State of the Franchising Union: A Balance of Unique and Simple

January 25, 2018Articles The Legal Intelligencer

No question exists that franchising is strong and it continues to evolve. No longer do we have franchise outlets for video tapes, formal wear, mobile carpet stores and glamour photography. Ten years ago, we did not see robust franchising in massage shops, property management, lash and brow shops, spa services pain and sip concepts, and trampoline parks. The Entrepreuer Magazine listing of the Franchise 500 shows how strong this business strategy is, and why the growth in franchised units in the United States increased from 2016 to 2017 by 5.6 percent.

Franchising requires a balance of entrepreneurial risk-taking with adherence to a brand wide system. The system needs to be unique to draw customers but simple enough to be replicated across geographies. The brand needs to promise a reliable customer experience while entertaining innovations to keep mature customers interested while attracting new guests.

In 2017, most of the growth of U.S.-based franchisors was outside of the United States. Interestingly as well, few of the emerging franchise brands, and a plurality of the mature franchise brands have no locations outside of the United States. This demonstrates the untapped potential for many of these brands and viability of expanding U.S.-based brands overseas.

Food continues to lead the franchise categories, with reliable brands in quick service retail (QSR) leading the pack. Frozen custard is making a resurgence and new categories, like poke (rhymes with OK) are starting to franchise. Poke is raw fish salad targeting those who want alternative, fast and casual dining.
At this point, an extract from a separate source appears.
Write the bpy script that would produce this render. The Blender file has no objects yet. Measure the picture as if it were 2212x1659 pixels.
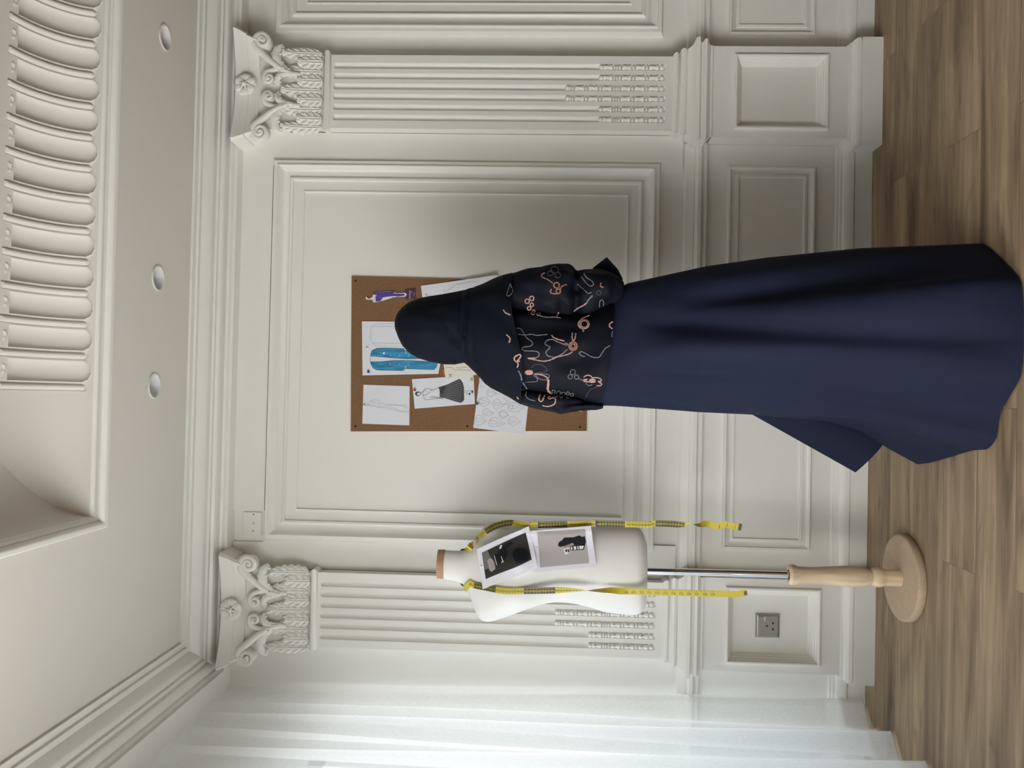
import bpy,bmesh,math,random
from mathutils import Vector,Matrix
from mathutils import noise as mnoise
from mathutils.bvhtree import BVHTree
from mathutils.geometry import tessellate_polygon
LIGHT=305; NEAR=.056; SKY=1.5; ROT=42; EXPO=0.0
HOOD=[(1.6711,0.2021,0.2163),(1.6684,0.1964,0.2335),(1.6642,0.1879,0.2492),(1.6569,0.171,0.2608),(1.6468,0.1512,0.2723),(1.6281,0.1317,0.2876),(1.6009,0.1159,0.2988),(1.5666,0.1059,0.3058),(1.5238,0.0982,0.3129),(1.4882,0.0982,0.3206),(1.4542,0.1053,0.3283),(1.4216,0.1386,0.3089)]
CAPE=[(1.4599,0.1052,0.3254),(1.447,0.0969,0.3306),(1.4327,0.0831,0.3358),(1.4127,0.0651,0.3432),(1.3926,0.0414,0.3521),(1.3727,0.0277,0.3623),(1.3429,0.0142,0.3742),(1.3159,0.0006,0.3817),(1.2817,-0.0198,0.3879)]
BODICE=[(1.3406,0.0335,0.2855),(1.3125,0.0244,0.286),(1.2747,0.0196,0.2908),(1.188,0.0033,0.2881),(1.128,-0.0051,0.2891),(1.0378,-0.0198,0.3047),(0.9921,-0.0216,0.3124)]
SLVR=[(1.3399,0.2786,0.3655),(1.3161,0.2678,0.3743),(1.2909,0.257,0.3832),(1.26,0.2463,0.3906),(1.2265,0.2427,0.3926),(1.1958,0.2391,0.4001),(1.1498,0.2371,0.4043),(1.1331,0.2402,0.3996),(1.1219,0.2488,0.3858),(1.0969,0.2492,0.3904),(1.0719,0.2511,0.3922),(1.0441,0.2558,0.3926),(1.0164,0.2674,0.3874),(0.9956,0.2789,0.3752),(0.9817,0.2917,0.3517)]
SLVL=[(1.3186,0.0033,0.0347),(1.2827,-0.0187,0.0312),(1.2427,-0.0306,0.032),(1.197,-0.0388,0.023),(1.1785,-0.0419,0.0192),(1.1585,-0.0479,0.0167),(1.1316,-0.0402,0.0102),(1.0862,-0.0349,0.0013),(1.0579,-0.0307,-0.0052),(1.0338,-0.0252,-0.0132)]
SKW=[(1.0357,-0.0243,0.3154),(0.9757,-0.0243,0.3503),(0.7262,-0.0426,0.4037),(0.5628,-0.0486,0.4301),(0.3067,-0.0622,0.4633),(0.1339,-0.1482,0.4798)]
SEAM=[1.0098,1.0417,0.2568,-0.0163]
CAPEEDGE=[(0.3499,1.3145),(0.2567,1.3097),(0.2096,1.2993),(0.1412,1.2816),(0.0807,1.2749),(-0.0163,1.2769)]
CUFF=[(0.3854,1.0855),(0.394,1.0772),(0.4287,1.0329),(0.3897,0.9942),(0.363,0.9796),(0.3163,0.9885),(0.3151,1.0559)]
FLAP=[(0.014,0.6347),(-0.0505,0.5046),(-0.2161,0.2017),(-0.1344,0.1413),(-0.0362,0.2057),(0.0303,0.5755)]
TORSO=[(1.5354,-0.6155,-0.5191),(1.5011,-0.6198,-0.5204),(1.4731,-0.6274,-0.5204),(1.4606,-0.6363,-0.5154),(1.4513,-0.6468,-0.5097),(1.4401,-0.6834,-0.4978),(1.4291,-0.7153,-0.4798),(1.4182,-0.7395,-0.461),(1.4106,-0.7462,-0.4407),(1.4015,-0.7513,-0.4235),(1.3891,-0.7521,-0.4191),(1.3675,-0.7494,-0.4195),(1.3212,-0.7333,-0.4274),(1.2673,-0.7086,-0.4359),(1.2119,-0.6899,-0.4413),(1.1582,-0.679,-0.4413),(1.1044,-0.6815,-0.4352),(1.0507,-0.6925,-0.426),(0.9954,-0.7086,-0.4221),(0.9418,-0.7134,-0.4214),(0.8975,-0.7143,-0.4209),(0.8792,-0.7122,-0.4235),(0.8684,-0.708,-0.4393),(0.8591,-0.6925,-0.4742)]
NECKCAP=[(1.5572,-0.6138,-0.5182),(1.5362,-0.6147,-0.5176)]
POLEX=[-0.5695,0.84,0.3902]
HANDLE=[(0.3899,0.0256),(0.3823,0.033),(0.371,0.0333),(0.3551,0.0275),(0.3145,0.0258),(0.2469,0.0309),(0.1885,0.0349),(0.148,0.0326),(0.1301,0.0272),(0.1189,0.0237),(0.1121,0.0298),(0.1009,0.0328),(0.0875,0.0321),(0.0785,0.0275),(0.0718,0.0279),(0.0248,0.0279)]
TAPELO=[(-0.6034,1.463),(-0.6139,1.4417),(-0.618,1.4275),(-0.62,1.3819),(-0.6218,1.3258),(-0.6188,1.2629),(-0.6162,1.2001),(-0.612,1.1236),(-0.6119,1.0645),(-0.6105,1.0194),(-0.6088,0.9848),(-0.6101,0.9502),(-0.6097,0.881),(-0.6094,0.8354),(-0.6094,0.8036),(-0.6093,0.7506),(-0.6097,0.7083),(-0.6086,0.6597),(-0.6085,0.6239),(-0.6086,0.5922),(-0.6058,0.5712),(-0.6038,0.5544)]
TAPEUP=[(-0.4876,1.4411),(-0.4732,1.429),(-0.4543,1.4082),(-0.4375,1.3874),(-0.4225,1.3559),(-0.4136,1.3137),(-0.4123,1.2679),(-0.4104,1.2221),(-0.4066,1.1624),(-0.4049,1.1273),(-0.4006,1.0363),(-0.3998,0.9419),(-0.3987,0.8652),(-0.3945,0.8495),(-0.3946,0.7981),(-0.3961,0.7532),(-0.392,0.7383),(-0.3935,0.7276),(-0.3962,0.7169),(-0.3964,0.702),(-0.3914,0.6829),(-0.3947,0.6658),(-0.3983,0.6401),(-0.391,0.6232),(-0.3948,0.6062),(-0.3977,0.5806),(-0.3996,0.5699)]
TLOSEC=[1.4283,1.3582,1.262,1.1627,1.0341]
TUPSEC=[1.3946,1.3082,1.2185,1.1237,1.031,0.9368,0.8446,0.7501]
INCH=[0.9371,0.9122,0.8867,0.8623,0.8368,0.8114,0.7864,0.7614,0.7362,0.7123,0.6869,0.662]
SH_A=[(0.0381,1.9029),(0.0361,1.7249),(-0.1134,1.7228),(-0.1112,1.9037)]
SH_B=[(0.2807,1.9147),(0.2837,1.5808),(0.0855,1.6161),(0.0734,1.9072)]
SH_C=[(0.0633,1.7171),(0.0823,1.4816),(-0.0262,1.4734),(-0.0495,1.7035)]
SH_E=[(0.0873,1.4567),(0.0913,1.2613),(-0.1375,1.2807),(-0.1169,1.4781)]
SH_F=[(0.4208,1.6909),(0.4651,1.3991),(0.3,1.3757),(0.2537,1.6645)]
SH_D=[(0.2686,1.622),(0.2965,1.4508),(0.0942,1.4162),(0.065,1.5871)]
SH_H=[(0.4061,1.7512),(0.4107,1.7118),(0.3709,1.7092),(0.3674,1.7491)]
IN_A=[[(-0.0336,1.8979),(-0.0309,1.8921),(-0.0346,1.8856),(-0.0384,1.8836),(-0.0417,1.8893),(-0.0399,1.8945),(-0.0336,1.8979)],[(-0.0371,1.8842),(-0.037,1.8784),(-0.0268,1.8787),(-0.0226,1.8762),(-0.0241,1.8729),(-0.0353,1.861)],[(-0.0403,1.8854),(-0.0401,1.8751),(-0.0445,1.8724),(-0.0424,1.8609),(-0.0428,1.8531),(-0.0478,1.8478),(-0.0387,1.839),(-0.0323,1.8392)],[(-0.0234,1.873),(-0.0194,1.864),(-0.0179,1.8537),(-0.0221,1.8433),(-0.0296,1.8354)],[(-0.0259,1.8703),(-0.0244,1.86),(-0.0313,1.8534),(-0.0337,1.8456),(-0.031,1.8405)],[(-0.034,1.8611),(-0.043,1.8608)],[(-0.0478,1.8465),(-0.0489,1.8375),(-0.0467,1.8259)],[(-0.0431,1.835),(-0.046,1.8247),(-0.049,1.8143),(-0.0533,1.8039),(-0.0554,1.7858),(-0.0607,1.7663),(-0.0629,1.7482),(-0.0656,1.7263)],[(-0.029,1.8367),(-0.0345,1.8249),(-0.0432,1.8118),(-0.0487,1.8001),(-0.0484,1.7859),(-0.0563,1.7664),(-0.0603,1.747),(-0.0585,1.7252)],[(-0.0356,1.8159),(-0.0352,1.7991),(-0.0337,1.7863),(-0.0365,1.7695),(-0.038,1.7501),(-0.0353,1.7425),(-0.037,1.7321)],[(-0.0418,1.808),(-0.0389,1.7926),(-0.0379,1.7733),(-0.0386,1.7501),(-0.0423,1.7436),(-0.0453,1.7319),(-0.0516,1.7305)]]
BLUE=[[(0.1479,1.8783),(0.1602,1.8756),(0.1709,1.8704),(0.1781,1.8538),(0.1797,1.8262),(0.1795,1.7802),(0.1786,1.7488),(0.1711,1.7456),(0.1716,1.7188),(0.1684,1.6882),(0.1651,1.624),(0.1424,1.6212),(0.1418,1.6891),(0.1401,1.7334),(0.1415,1.7793),(0.1439,1.81),(0.1456,1.8407)],[(0.1258,1.8785),(0.1266,1.8402),(0.1321,1.7944),(0.1336,1.7562),(0.1331,1.7026),(0.1295,1.6209),(0.1181,1.6214),(0.1074,1.6257),(0.1011,1.6332),(0.1011,1.6713),(0.1026,1.7462),(0.0965,1.7476),(0.0948,1.7552),(0.0948,1.7935),(0.0946,1.8394),(0.0958,1.8548),(0.1024,1.8672),(0.113,1.8736)]]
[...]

The street food of Hawaii exploded when imported to Southern California, and now it’s a hot health food fad. Poke would join the recent fashion in bowl foods craved by millennials.

Franchising is being shaped by providing solutions to the stressed. Raising young children, caring for aging parents and establishing careers requires balancing and decision-making. Franchise business have exploded catering to these needs. No more regular childcare. Instead, your toddler is attending a swim lesson during the week at Goldfish Swim School. On alternative days, it is a play date at Gymboree Play & Music. Plenty of enrichment awaits the children as they mature. Math and reading educational franchises abound, with more fun with performance oriented music lessons at School of Rock. Busy parents no longer need to feed their kids at the QSR drive in lane. Franchised kitchens can prepare meals or meal ingredients in advance. Modern franchised businesses are geared to give the children every advantage and option available.

These societal shifts also create gaps in parenting roles now fulfilled by franchised businesses. No “lady of the house” remains home to answer the door to the salesperson as everyone has the opportunity to have a career. Consequently, the chores accomplished by one of the partners of the marriage are left undone or are now fulfilled by a franchised business. Franchised repair persons, plumbing, electric businesses are now on Main Street. Many franchised businesses are helping take care, relocating and staying with aging parents formerly cared for by the a married person who stayed home from work. The bubble of aging seniors, created by the baby boom, is guaranteed by demographics to be a continuing source of business by franchised companies. Those that use data strategically will be the companies that thrive.

Franchise companies are tracking their customers to keep them on track with their programs and to anticipate their future needs. Educational companies track the age of the parents, age of children, driving distance to potential locations, retail and educational spending habits. Companies catering to seniors use an age and income “heat map” to know where to concentrate their focus.

One area that may constrain franchising is the rise in interest of states to regulate the franchise relationships. Only 18 state regulate franchising in any way, and very few are tinkering with their existing statutory scheme. For that reason, it is interesting that two states that have very dense penetration by franchise companies have pending legislation that is intended to give franchisees more leverage against franchisors.

The “Protect Florida Small Business Act” would prohibit a franchisor from terminating or not renewing a franchise except for “good cause.” Good cause would be a material breach of the franchise agreement, which is not cured within 60 days, and gives at least 90 days’ notice of termination or nonrenewal. This cure and notice provision for material breaches would exceed any other statutory notice provisions for material breach and allow the franchisee to remain in material breach during the cure period. The Florida bill currently is under consideration in the Florida Senate. The New Jersey modification to the existing Franchise Practice Act would, among other things, eliminate “excessive damages” against franchisees, eliminate personal guarantees upon termination and virtually eliminate post-term noncompetition covenants, except in the county in which the franchise is located. Both the Florida and New Jersey bill would do more than just level the playing field in franchising, and for that reason, expect considerable opposition to these proposed laws.

Franchising is thriving because of a certain balance in the market and the economy. Enacting laws which unnecessarily tinker with that balance is probably unnecessary as enlightened courts can probably render justice better than legislative initiatives in this practice area.